Stoltenberg similarly replied: “We have made conclusions at this summit which confirms our support for NATO, the importance of investing more and all our allies agreed that we need to deliver on our commitments. There is a new sense of urgency. And all allies agreed to redouble their efforts.”

While the Summit Declaration issued after this year’s meeting continued to refer to the goal that 2 percent of GDP be spent on defense by 2024, Stoltenberg did highlight one small change. “Initiated by President Trump, last year, we agreed to develop national plans,” Stoltenberg said. “We have clearly stated this year that we need credible national plans, and I expect all allies to follow up on their national plans. And the national plans are a very valuable tool to make sure that we deliver, and that we increase defense spending substantially.”

Repeats

Trump repeated several other inaccurate claims that we have written about before.

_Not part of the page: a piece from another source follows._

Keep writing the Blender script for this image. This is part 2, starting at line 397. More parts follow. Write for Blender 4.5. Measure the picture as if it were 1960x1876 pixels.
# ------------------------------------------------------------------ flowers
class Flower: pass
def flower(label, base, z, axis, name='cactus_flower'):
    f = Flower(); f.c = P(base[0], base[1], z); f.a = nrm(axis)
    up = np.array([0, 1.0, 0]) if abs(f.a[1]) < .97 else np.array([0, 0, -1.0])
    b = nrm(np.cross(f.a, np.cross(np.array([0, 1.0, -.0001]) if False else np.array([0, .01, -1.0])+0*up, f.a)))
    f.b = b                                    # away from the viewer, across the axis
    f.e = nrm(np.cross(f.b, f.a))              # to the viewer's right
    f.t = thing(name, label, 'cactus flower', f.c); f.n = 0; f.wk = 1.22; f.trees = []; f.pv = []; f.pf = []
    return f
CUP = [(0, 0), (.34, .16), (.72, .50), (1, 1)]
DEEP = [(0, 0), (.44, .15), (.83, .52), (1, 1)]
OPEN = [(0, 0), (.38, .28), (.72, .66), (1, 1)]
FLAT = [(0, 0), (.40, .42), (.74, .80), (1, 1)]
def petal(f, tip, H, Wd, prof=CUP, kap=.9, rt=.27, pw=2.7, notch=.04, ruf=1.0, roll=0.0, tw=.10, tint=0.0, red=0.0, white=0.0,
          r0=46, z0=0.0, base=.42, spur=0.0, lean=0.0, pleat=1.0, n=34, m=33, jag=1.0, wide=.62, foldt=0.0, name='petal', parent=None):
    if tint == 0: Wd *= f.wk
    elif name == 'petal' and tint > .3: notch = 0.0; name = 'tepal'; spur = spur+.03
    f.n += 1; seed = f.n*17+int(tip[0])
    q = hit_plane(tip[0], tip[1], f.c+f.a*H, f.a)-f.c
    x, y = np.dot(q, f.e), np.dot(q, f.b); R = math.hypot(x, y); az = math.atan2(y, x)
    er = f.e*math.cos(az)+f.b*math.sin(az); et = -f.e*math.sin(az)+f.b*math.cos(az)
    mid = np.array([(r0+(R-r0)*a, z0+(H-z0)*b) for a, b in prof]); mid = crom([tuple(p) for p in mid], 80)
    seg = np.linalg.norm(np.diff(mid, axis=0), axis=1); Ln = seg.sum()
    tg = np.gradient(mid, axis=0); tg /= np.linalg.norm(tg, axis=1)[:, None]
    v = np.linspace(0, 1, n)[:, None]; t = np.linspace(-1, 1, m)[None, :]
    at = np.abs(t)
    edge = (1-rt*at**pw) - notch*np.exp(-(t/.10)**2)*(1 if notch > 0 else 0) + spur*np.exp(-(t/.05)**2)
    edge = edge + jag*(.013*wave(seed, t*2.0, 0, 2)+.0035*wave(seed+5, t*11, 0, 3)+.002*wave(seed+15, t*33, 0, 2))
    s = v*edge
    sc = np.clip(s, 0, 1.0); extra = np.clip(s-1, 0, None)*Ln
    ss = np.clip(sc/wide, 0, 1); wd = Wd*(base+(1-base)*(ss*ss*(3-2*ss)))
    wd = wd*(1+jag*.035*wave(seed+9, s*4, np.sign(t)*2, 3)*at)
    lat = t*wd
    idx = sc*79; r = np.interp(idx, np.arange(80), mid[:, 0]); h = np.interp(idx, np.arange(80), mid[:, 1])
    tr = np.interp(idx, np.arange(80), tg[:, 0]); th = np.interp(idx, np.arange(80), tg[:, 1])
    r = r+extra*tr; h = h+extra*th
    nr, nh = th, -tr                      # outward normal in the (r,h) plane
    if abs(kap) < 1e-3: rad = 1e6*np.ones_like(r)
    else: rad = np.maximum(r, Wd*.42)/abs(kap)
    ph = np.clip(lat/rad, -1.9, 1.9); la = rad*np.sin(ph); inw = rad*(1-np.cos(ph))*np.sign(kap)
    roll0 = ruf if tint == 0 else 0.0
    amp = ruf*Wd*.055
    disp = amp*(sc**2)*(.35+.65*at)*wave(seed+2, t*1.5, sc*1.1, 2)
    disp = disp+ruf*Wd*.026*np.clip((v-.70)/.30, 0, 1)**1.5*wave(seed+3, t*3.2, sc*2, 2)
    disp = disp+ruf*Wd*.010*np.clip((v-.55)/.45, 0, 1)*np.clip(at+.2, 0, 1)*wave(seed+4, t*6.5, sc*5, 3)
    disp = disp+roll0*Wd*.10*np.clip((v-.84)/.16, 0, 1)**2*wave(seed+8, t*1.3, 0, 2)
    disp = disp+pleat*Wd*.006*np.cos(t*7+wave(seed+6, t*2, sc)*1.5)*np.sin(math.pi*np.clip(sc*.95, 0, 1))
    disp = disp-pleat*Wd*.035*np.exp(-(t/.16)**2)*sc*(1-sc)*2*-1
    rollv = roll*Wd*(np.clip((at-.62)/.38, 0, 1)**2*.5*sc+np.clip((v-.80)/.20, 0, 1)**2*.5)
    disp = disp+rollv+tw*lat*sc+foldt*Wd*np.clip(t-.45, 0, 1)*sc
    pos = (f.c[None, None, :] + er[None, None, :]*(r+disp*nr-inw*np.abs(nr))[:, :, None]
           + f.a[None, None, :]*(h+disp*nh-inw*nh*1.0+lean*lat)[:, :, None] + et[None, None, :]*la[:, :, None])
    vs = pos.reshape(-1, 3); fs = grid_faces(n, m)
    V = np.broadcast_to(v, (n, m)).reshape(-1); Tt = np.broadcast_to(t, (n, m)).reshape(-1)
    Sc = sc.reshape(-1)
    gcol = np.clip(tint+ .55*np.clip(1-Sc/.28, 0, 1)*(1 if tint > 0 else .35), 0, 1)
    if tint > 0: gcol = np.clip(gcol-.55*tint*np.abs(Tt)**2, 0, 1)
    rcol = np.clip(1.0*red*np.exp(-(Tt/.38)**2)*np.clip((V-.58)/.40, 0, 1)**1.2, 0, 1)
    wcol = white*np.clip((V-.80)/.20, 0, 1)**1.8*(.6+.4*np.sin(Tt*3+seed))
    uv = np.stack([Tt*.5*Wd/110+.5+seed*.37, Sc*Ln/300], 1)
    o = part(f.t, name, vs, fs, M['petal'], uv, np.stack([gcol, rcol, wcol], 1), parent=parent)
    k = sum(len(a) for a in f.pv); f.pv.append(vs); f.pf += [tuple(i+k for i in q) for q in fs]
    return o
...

  • Trump repeated the inaccurate claim that the U.S. is paying “probably 90 percent of the cost of NATO.” But as we wrote recently, the U.S. share of the commonly funded NATO budget is just over 22 percent, according to NATO’s most recent figures. Trump is conflating the cost of operating NATO with the amount NATO countries spend on their own defense, which for most is below 2 percent of GDP. The U.S. share of total defense spending by all NATO members in 2017 was an estimated 67 percent, according to inflation-adjusted figures from NATO.
  • Trump again wrongly claimed that Wisconsin was the one state Ronald Reagan lost in 1984. “One of the states we won, Wisconsin — I didn’t even realize this until fairly recently — that was the one state that Ronald Reagan didn’t win when he ran the board his second time,” Trump said. “He didn’t win Wisconsin, and we won Wisconsin.” In fact, Reagan won Wisconsin in 1980 and again in 1984, and pretty handily at that.
  • And finally, Trump repeated the claim that he opposed the Iraq war before it started. “I was not in favor of that war,” Trump said. “I was very much against that war. I never thought it was a good thing. But that’s another deck of cards that I inherited, and we’ll do the best we can with it.” As we wrote many times during the 2016 campaign, there’s no evidence he publicly opposed the war before it started, though there is some evidence he supported it.